Seuls les Italiens sont nettement majoritaires (62 %) à soutenir la solution de la paix au prix de la perte des territoires occupés en Ukraine.
Jean-Yves Dormagen
10 — L’avenir de la guerre en Ukraine divise les Européens
Notre étude montre que l’opinion publique européenne évolue rapidement ces dernières semaines.
D’une part, le « clash » entre Trump et Zelensky semble renforcer le sentiment pro-ukrainien en Europe. Que cela soit en France, en Espagne, en Allemagne ou en Italie, le souhait de renforcer l’aide à l’Ukraine progresse nettement par rapport au mois de novembre. Au total, 54 % des citoyens européens interrogés se prononcent pour un renforcement de l’engagement militaire de l’Union en faveur de l’Ukraine.
Pour autant, la situation est fragile. De manière majoritaire, l’opinion publique souhaite en finir avec la guerre.
Les Européens interrogés sont ainsi plus nombreux (47 %) à soutenir que « l’Ukraine accepte de signer un traité de paix même si cela doit la conduire à céder la partie de son territoire occupé par la Russie » plutôt que la proposition alternative selon laquelle « l’Ukraine doit être soutenue militairement jusqu’à ce qu’elle reprenne le contrôle de ses territoires occupés par la Russie » (35 %).
Il est révélateur d’une certaine incertitude de l’opinion publique que, face à une telle alternative, près d’un sondé sur cinq ne choisisse pas (18 %).
Sur ce sujet également, une singularité italienne est clairement identifiable : seuls les Italiens sont nettement majoritaires (62 %) à soutenir la solution de la paix au prix de la perte des territoires occupés et une courte majorité de Roumains partage le même point de vue.

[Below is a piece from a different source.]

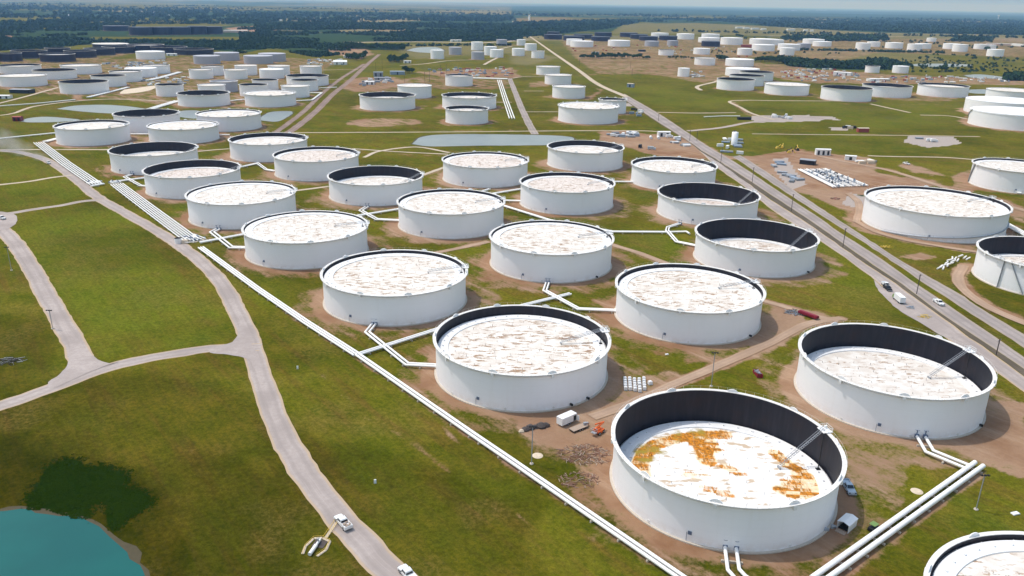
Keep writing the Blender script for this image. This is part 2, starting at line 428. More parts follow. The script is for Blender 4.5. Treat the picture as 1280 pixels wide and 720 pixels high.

En France et en Allemagne, aucune majorité ne se dégage, mais l’option de la paix l’emporte de manière relative sur celle de la poursuite de la guerre. Dans des pays tels que la Pologne, l’Espagne, les Pays-Bas, la Belgique, les opinions publiques sont très partagées sur cette question. Seuls les Danois privilégient la poursuite du conflit plutôt qu’une paix qui s’accompagnerait de pertes de territoires pour l’Ukraine.